If thats their price ill def call them up.

Anybody know how hard it is to remove the ahc yourself? Surely someone here has done it
 
I am going to find out...I plan on draining fluids from it first....then getting cutting wheel to cut the hard lines up in pieces to make it easy to remove....unbolt and remove actuators....remove resevoir...remove pump.....then remove shocks and springs and reinstall new shocks and springs.

It is about 3-4 hours to install OME on FJC...and that includes compressing struts in front springs one at a time.
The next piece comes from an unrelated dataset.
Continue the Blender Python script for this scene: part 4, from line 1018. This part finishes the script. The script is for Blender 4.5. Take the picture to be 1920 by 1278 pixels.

I cant see it taking 5 hours to install the lift on a 100 series unless the torsion bar setup is harder and more laborious than the front coils and struts on FJC.

If you dont get a solid answer...I should know in March when I do mine. :)
 
Wish you lived closer and we could them at the same time.
Is it necessary to cut the metal hard lines to remove it? I would think some of the AHC system would be worth something and possibly more if it were whole. Mine works great and has been maintained well just want OME heavy with n74L or possibly fox.

Also i read the rear sway bar is different on ahc vehicles and needs to be replaced with a non ahc sway bar.

Ps brock, your dirty diva build was the first thing i saw on mud. "hey man you gotta try some of this cruiser s***, its the best man" and then the real addiction began even though id been a casual cruiser for a long time. My bank account thanks you...
 
Id really appreciate some detailed pics and a write up of the removal if youd be willing. I cant believe nobdy has done one.